Foxfyre
Eternal optimist
The traditions and rituals of religion are satisfying to those Christians, Jews, others who participate in them. Does God (or gods) require those traditions and rituals. I don't think so--most are mostly human invention--but neither do I see them as without value. And I do not sense that God disapproves of them. Those seeking to worship God can and do utilize all the senses--visual, i.e. the colors in the albs, stoles and other vestments etc.; auditory in the chants, music, hymnology etc.; olfactory in the incense used in high church services; taste in the bread and wine used in the Eucharist, Mass, communion; and so forth.

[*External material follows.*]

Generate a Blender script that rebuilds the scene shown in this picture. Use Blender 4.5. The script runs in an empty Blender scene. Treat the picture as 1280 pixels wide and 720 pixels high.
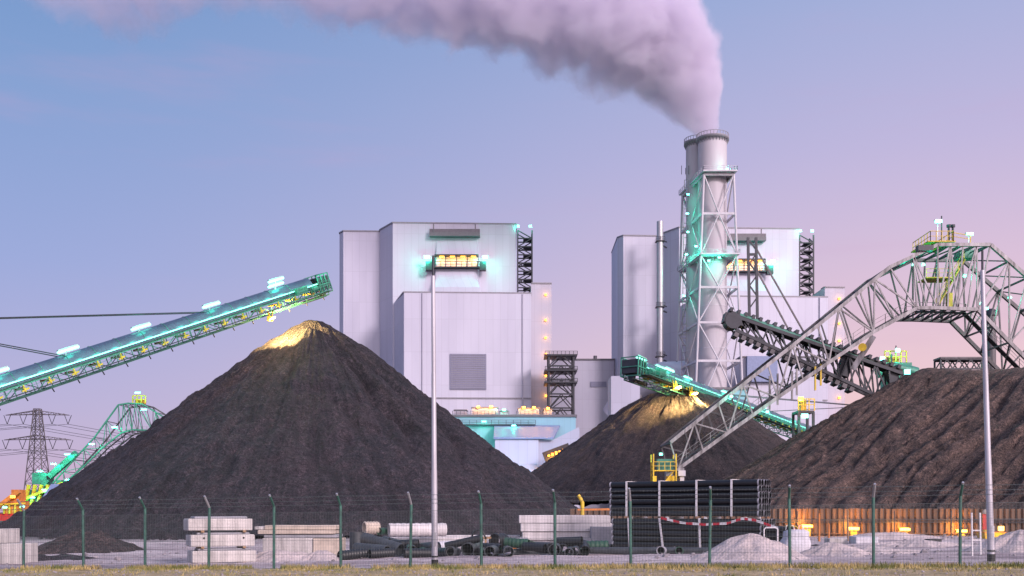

There is intellectual stimulation in the sermons and Bible readings and the prayers are important to reach out to God in praise, trust, faith.Self-appointed spokespeople for the notoriously aloof various divinities all seem to indicate they crave human validation.
Why such coy seekers of adulation in the form of relentless rituals, songs, fancy garb, processions, edifices, shindigs, assorted gestures, etc., etc., etc.?
Why would any self-respecting deity (omnipotent, omniscient, and eternal) care?
All put together whether the simplest form of meeting, low church, high church, whatever, God's people are not to be solitary but to join together in worship, praise, learning, mutual encouragement and all believers who do so benefit from it when the gathering is for the purpose of being in the presence of God together.
And because all of God's people are different, that there are different styles of worship is also a good thing as different people respond in different ways. So you have the most traditional services conducted according to strict liturgies and process and free wheeling contemporary services and charismatic services that can widely vary from meeting to meeting.
And none of it focused on God is without value. That is why both the Old and New Testaments have much to say about meeting together to worship God, study and support each other.